Así uno tras otro hasta completar la lista de caídos en la guerra contra nosotros. El silencio era aterrador. Los ceses sonaban en la abarrotada sala de Juntas como sentencias de muerte ejecutadas al amanecer.

Paulina Beato se puso algo nerviosa y me pasó un papel en el que decía: «No te vayas a olvidar de cesar a Jacobo».

Por nada del mundo me habría olvidado de Jacobo. Antes al contrario, quería crear el ambiente adecuado, la tensión justa, la atención imprescindible para que aquel cese provocara historia en la banca española.
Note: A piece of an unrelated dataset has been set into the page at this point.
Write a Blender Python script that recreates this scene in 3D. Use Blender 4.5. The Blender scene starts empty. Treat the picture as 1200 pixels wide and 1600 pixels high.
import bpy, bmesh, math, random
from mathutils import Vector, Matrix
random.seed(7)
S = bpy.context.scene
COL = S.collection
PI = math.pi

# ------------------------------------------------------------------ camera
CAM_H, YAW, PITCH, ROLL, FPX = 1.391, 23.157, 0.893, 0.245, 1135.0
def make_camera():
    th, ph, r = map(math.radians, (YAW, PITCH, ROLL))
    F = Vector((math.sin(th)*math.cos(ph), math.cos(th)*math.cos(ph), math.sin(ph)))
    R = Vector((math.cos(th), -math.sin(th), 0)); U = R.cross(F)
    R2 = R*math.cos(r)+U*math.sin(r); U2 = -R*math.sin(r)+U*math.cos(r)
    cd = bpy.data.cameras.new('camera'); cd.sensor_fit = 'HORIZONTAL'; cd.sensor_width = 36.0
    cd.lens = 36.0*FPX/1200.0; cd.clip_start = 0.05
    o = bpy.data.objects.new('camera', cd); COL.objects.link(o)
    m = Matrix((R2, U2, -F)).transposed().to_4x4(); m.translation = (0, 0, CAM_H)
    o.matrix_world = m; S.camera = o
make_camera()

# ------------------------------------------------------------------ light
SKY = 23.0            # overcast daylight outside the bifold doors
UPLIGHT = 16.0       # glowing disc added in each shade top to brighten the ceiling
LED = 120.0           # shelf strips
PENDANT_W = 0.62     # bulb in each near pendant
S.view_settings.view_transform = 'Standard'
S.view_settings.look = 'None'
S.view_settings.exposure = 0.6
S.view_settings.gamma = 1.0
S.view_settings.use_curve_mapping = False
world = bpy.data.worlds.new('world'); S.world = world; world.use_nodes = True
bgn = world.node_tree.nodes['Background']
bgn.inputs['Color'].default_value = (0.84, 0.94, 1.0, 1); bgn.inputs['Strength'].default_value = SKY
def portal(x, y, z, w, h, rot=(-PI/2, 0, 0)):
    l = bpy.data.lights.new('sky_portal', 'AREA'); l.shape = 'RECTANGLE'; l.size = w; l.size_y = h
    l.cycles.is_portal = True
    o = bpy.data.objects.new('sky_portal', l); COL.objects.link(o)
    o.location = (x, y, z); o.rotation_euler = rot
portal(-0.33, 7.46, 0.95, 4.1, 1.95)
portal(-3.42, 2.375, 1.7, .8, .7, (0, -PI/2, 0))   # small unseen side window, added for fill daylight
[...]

—Señores accionistas —dije en un tono solemne—. La prensa de hoy publica una carta del señor Argüelles en la que dice que presenta su dimisión como consejero de Banesto. Yo no tengo constancia de dicha carta porque hasta el momento en que tengo el honor de dirigirme a ustedes no he recibido ninguna comunicación formal al respecto. Por tanto, si es cierto que ha dimitido, les propongo que acepten la dimisión, pero si no es así, si se trata de una carta inexistente, les pido que en este momento acuerden el cese del señor Argüelles.

Al concluir mis palabras un aplauso profundo, largo, sentido, en el que muchos de los directores presentes en la sala se vengaban de las humillaciones a las que les sometía en ocasiones Jacobo. Su cese simbolizaba muchas cosas. Años de historia se cerraban con aquel aplauso.
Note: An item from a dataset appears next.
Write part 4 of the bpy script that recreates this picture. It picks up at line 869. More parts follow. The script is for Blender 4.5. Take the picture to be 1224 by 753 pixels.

La Junta, a pesar de anunciar a los accionistas la ruptura de la fusión con el Central, constituyó un éxito. Por fin, nos habíamos librado del acoso de los Albertos, aunque sería más justo decir del ministro de Economía y del gobernador del Banco de España a través de los primos. Los que perteneciendo a las familias se decantaron en contra nuestra ya no ocupaban ningún sillón del Consejo de Banesto. Una nueva etapa se iniciaba con un nuevo proyecto: la Corporación Industrial y Financiera de Banesto.

Sentía un sabor amargo por haber fracasado en un proyecto de esa envergadura. ¿Cómo es posible que personas de nuestra generación fueran incapaces de entenderse? ¿Hasta dónde llega el protagonismo personal como valor supremo? ¿Cómo las inmundicias, la envidia, la soberbia, la miseria moral se convierten en los principales actores de un drama en el que se dilucidaba una estructura de poder económico privado capaz de introducir dimensión, fuerza, volumen, capacidad de hacer grandes cosas en el atribulado mapa económico español?

La clase dirigente empresarial española deja mucho que desear. Teóricamente aquello era una victoria para mí. De un plumazo Abelló y los Albertos fuera de Banesto y, además, presentábamos el proyecto de creación de la Corporación Industrial. Pero en el fondo, en mi verdadero fondo, abrigaba una sensación de fracaso y no solo personal, sino en cuanto país. Era evidente que el Sistema estaba dispuesto a todo: o las operaciones se hacían con sus hombres y para sus intereses, o sencillamente se utilizaba el aparato de poder del Estado para abortarlas. Tenía entonces cuarenta años y lamentaba profundamente que en mi interior se consolidaran ideas como estas, pero la realidad, lo que vivía cada día, me enseñaba que, desgraciadamente, así estaba construida España. Eso era el Sistema en el que yo me negaría a integrarme.